/---

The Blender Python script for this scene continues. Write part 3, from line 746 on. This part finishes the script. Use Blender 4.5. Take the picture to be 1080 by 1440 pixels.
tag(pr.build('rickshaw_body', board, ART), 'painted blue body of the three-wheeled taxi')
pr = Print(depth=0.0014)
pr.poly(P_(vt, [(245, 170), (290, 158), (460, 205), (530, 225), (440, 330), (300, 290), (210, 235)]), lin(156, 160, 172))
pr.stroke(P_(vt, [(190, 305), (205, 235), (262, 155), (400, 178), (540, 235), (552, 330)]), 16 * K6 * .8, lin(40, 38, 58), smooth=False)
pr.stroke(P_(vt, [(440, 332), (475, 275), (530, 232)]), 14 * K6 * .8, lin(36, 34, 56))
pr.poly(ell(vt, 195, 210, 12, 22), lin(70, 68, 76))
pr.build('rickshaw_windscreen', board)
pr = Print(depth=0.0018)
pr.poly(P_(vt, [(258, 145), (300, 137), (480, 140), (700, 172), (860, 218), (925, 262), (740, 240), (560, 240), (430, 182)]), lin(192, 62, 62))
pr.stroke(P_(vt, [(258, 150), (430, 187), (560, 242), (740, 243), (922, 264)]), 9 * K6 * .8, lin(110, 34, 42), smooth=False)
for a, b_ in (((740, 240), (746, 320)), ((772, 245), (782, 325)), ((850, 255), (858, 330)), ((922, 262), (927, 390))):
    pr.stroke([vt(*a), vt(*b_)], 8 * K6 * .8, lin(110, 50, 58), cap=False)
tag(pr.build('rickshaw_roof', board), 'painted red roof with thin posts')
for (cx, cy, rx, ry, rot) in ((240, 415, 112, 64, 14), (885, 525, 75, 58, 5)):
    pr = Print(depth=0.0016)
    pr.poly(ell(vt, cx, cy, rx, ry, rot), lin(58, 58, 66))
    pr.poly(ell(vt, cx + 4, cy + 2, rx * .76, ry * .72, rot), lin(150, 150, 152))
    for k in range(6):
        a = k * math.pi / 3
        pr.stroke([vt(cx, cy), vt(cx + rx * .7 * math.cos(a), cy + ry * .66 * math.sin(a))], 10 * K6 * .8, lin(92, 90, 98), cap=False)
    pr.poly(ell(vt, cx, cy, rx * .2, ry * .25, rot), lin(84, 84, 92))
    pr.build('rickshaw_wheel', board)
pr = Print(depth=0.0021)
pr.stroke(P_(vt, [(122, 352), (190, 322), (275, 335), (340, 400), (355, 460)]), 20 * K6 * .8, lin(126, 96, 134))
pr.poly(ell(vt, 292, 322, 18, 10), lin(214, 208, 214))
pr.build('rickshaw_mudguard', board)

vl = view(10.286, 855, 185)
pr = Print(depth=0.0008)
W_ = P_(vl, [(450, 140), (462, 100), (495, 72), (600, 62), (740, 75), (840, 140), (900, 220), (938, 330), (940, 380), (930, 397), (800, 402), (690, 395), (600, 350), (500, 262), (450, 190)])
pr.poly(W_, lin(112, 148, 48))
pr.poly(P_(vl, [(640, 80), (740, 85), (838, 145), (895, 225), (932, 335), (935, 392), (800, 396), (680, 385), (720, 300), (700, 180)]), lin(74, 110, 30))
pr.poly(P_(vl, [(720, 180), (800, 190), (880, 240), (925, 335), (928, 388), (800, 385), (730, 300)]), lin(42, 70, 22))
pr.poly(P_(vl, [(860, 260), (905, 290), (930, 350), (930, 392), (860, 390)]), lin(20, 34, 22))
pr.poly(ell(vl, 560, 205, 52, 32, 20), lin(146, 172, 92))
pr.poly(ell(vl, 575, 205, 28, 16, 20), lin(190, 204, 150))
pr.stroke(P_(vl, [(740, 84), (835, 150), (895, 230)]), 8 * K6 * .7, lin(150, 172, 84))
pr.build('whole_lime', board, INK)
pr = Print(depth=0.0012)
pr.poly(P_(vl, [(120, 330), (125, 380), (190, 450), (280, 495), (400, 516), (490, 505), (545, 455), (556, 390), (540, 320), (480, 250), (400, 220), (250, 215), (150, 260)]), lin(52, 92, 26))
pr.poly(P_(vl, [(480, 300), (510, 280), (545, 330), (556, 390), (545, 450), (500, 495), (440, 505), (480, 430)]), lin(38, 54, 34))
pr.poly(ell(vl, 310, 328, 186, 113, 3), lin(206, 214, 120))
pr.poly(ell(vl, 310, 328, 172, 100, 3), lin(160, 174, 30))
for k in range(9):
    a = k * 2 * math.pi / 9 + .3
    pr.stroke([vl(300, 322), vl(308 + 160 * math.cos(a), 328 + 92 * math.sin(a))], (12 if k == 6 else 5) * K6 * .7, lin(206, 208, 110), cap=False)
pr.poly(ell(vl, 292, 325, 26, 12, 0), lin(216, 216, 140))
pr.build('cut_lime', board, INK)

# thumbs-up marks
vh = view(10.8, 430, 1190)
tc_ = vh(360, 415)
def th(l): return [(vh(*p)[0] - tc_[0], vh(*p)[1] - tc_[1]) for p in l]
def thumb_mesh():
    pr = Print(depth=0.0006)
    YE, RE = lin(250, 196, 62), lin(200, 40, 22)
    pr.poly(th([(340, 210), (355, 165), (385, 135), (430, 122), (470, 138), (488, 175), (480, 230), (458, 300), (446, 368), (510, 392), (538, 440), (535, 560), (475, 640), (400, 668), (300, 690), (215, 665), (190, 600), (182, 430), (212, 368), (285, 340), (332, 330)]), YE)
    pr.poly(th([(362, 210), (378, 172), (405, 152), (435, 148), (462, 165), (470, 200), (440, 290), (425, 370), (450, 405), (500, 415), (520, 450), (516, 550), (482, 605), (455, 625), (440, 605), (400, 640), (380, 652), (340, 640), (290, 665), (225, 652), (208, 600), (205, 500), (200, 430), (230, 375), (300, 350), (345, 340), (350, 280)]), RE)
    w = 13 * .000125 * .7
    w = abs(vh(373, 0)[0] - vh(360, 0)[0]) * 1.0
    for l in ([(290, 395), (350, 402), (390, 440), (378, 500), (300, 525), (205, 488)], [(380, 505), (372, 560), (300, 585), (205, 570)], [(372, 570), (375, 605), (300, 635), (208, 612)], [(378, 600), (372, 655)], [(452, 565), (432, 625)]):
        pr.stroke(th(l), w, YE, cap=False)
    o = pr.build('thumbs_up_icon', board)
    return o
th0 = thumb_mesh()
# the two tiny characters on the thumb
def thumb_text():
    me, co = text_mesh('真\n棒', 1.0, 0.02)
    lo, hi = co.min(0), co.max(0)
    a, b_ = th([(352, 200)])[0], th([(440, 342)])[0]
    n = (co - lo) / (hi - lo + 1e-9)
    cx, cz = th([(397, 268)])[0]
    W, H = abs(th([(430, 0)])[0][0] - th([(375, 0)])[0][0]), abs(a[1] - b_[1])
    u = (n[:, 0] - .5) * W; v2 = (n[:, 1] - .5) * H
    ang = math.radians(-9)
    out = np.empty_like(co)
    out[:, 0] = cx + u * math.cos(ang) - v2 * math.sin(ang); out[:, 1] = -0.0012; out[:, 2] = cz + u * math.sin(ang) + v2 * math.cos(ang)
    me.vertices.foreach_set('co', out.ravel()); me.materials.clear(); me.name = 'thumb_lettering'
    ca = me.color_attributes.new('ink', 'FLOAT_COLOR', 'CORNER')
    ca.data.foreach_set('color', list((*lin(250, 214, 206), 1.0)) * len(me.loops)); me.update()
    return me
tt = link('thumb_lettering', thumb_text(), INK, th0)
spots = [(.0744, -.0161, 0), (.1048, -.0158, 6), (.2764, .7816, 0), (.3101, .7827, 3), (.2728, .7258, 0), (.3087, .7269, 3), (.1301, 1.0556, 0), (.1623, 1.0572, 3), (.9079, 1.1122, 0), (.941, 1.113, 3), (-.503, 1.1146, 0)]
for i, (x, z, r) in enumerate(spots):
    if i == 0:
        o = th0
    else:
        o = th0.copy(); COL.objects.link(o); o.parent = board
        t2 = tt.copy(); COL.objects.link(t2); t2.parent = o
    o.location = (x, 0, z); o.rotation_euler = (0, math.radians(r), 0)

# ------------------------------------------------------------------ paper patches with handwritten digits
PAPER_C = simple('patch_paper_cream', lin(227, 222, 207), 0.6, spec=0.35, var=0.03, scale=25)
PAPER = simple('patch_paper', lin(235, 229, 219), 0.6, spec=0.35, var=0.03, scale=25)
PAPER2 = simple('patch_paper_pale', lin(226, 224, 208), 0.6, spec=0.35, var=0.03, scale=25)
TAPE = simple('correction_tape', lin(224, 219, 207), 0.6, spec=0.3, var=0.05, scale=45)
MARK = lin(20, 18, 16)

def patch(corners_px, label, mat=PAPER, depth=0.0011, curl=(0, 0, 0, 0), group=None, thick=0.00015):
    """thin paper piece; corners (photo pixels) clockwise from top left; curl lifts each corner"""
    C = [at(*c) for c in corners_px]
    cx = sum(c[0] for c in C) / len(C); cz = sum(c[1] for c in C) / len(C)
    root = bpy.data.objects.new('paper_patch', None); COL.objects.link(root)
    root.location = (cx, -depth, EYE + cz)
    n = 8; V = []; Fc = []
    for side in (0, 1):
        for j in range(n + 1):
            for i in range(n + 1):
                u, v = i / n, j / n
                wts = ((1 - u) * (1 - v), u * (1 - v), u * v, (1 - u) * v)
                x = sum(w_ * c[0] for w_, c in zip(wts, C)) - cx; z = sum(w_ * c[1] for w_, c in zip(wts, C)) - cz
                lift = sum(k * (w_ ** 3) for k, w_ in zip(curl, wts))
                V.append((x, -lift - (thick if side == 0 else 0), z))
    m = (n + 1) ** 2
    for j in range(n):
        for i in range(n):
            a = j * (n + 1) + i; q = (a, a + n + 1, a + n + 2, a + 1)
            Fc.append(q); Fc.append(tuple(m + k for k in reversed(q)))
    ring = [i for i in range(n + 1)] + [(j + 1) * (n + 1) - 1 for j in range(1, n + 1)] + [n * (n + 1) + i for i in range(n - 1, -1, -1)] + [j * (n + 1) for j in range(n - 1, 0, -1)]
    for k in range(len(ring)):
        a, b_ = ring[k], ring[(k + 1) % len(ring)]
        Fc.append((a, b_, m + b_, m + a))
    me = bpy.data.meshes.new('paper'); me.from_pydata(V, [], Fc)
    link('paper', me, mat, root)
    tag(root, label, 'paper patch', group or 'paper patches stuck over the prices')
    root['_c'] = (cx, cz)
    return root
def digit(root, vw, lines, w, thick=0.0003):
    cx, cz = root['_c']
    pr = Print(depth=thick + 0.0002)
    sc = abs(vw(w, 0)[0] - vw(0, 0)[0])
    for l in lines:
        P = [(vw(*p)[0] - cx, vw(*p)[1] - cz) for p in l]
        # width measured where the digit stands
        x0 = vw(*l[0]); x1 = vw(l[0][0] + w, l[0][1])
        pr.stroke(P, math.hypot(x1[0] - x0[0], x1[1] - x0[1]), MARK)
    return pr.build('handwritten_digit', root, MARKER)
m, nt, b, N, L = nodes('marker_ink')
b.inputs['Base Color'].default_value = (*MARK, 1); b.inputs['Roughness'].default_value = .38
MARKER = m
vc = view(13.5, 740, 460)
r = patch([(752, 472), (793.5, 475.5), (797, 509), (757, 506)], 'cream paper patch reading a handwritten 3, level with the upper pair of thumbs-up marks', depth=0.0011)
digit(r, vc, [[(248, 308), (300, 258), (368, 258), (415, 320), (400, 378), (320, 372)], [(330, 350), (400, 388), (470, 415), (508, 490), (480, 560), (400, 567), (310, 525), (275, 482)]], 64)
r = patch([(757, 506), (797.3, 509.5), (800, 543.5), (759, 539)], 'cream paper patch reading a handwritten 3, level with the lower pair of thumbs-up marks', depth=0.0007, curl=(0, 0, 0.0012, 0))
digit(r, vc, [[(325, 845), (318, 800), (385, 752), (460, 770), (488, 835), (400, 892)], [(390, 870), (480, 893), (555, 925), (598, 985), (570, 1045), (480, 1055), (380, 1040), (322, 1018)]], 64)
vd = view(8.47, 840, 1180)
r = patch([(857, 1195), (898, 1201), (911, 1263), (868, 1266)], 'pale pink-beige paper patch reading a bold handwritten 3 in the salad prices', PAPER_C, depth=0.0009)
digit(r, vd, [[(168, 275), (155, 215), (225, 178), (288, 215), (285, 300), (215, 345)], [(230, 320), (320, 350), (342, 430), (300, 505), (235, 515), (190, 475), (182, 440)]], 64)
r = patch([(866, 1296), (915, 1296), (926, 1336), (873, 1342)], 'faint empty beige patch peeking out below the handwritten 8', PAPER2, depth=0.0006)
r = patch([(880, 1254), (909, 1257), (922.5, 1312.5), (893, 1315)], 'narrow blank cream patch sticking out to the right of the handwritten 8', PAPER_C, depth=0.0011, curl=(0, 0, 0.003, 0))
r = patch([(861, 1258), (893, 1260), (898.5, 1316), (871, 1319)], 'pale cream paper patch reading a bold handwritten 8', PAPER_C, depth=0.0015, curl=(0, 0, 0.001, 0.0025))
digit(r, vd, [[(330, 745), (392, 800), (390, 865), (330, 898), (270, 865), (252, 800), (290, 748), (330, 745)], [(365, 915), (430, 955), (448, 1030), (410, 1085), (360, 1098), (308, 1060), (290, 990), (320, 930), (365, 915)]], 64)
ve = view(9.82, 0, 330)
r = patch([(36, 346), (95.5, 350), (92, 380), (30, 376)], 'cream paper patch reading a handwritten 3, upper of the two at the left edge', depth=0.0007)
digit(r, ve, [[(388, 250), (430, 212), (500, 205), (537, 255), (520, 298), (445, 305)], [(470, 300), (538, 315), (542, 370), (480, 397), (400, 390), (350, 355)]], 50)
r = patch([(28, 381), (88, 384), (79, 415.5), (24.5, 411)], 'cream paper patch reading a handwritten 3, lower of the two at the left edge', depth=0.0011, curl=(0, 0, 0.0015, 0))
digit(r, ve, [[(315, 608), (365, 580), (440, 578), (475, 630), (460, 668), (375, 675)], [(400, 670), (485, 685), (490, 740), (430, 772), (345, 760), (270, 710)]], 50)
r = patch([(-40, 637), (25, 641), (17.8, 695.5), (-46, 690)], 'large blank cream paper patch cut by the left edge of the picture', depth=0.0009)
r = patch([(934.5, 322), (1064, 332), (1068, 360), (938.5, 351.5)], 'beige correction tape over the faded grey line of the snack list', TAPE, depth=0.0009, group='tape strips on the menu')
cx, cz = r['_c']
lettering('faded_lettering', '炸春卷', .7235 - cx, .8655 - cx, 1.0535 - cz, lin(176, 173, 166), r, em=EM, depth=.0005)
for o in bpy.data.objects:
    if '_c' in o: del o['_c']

\---

PROBLEM TO SOLVE:
Repeat exactly, please, each line from the beginning of the data through the line with "pr.build('rickshaw_mudguard', board)" in it, and only those lines.

ANSWER TO THIS EXERCISE:
The Blender Python script for this scene continues. Write part 3, from line 746 on. This part finishes the script. Use Blender 4.5. Take the picture to be 1080 by 1440 pixels.
tag(pr.build('rickshaw_body', board, ART), 'painted blue body of the three-wheeled taxi')
pr = Print(depth=0.0014)
pr.poly(P_(vt, [(245, 170), (290, 158), (460, 205), (530, 225), (440, 330), (300, 290), (210, 235)]), lin(156, 160, 172))
pr.stroke(P_(vt, [(190, 305), (205, 235), (262, 155), (400, 178), (540, 235), (552, 330)]), 16 * K6 * .8, lin(40, 38, 58), smooth=False)
pr.stroke(P_(vt, [(440, 332), (475, 275), (530, 232)]), 14 * K6 * .8, lin(36, 34, 56))
pr.poly(ell(vt, 195, 210, 12, 22), lin(70, 68, 76))
pr.build('rickshaw_windscreen', board)
pr = Print(depth=0.0018)
pr.poly(P_(vt, [(258, 145), (300, 137), (480, 140), (700, 172), (860, 218), (925, 262), (740, 240), (560, 240), (430, 182)]), lin(192, 62, 62))
pr.stroke(P_(vt, [(258, 150), (430, 187), (560, 242), (740, 243), (922, 264)]), 9 * K6 * .8, lin(110, 34, 42), smooth=False)
for a, b_ in (((740, 240), (746, 320)), ((772, 245), (782, 325)), ((850, 255), (858, 330)), ((922, 262), (927, 390))):
    pr.stroke([vt(*a), vt(*b_)], 8 * K6 * .8, lin(110, 50, 58), cap=False)
tag(pr.build('rickshaw_roof', board), 'painted red roof with thin posts')
for (cx, cy, rx, ry, rot) in ((240, 415, 112, 64, 14), (885, 525, 75, 58, 5)):
    pr = Print(depth=0.0016)
    pr.poly(ell(vt, cx, cy, rx, ry, rot), lin(58, 58, 66))
    pr.poly(ell(vt, cx + 4, cy + 2, rx * .76, ry * .72, rot), lin(150, 150, 152))
    for k in range(6):
        a = k * math.pi / 3
        pr.stroke([vt(cx, cy), vt(cx + rx * .7 * math.cos(a), cy + ry * .66 * math.sin(a))], 10 * K6 * .8, lin(92, 90, 98), cap=False)
    pr.poly(ell(vt, cx, cy, rx * .2, ry * .25, rot), lin(84, 84, 92))
    pr.build('rickshaw_wheel', board)
pr = Print(depth=0.0021)
pr.stroke(P_(vt, [(122, 352), (190, 322), (275, 335), (340, 400), (355, 460)]), 20 * K6 * .8, lin(126, 96, 134))
pr.poly(ell(vt, 292, 322, 18, 10), lin(214, 208, 214))
pr.build('rickshaw_mudguard', board)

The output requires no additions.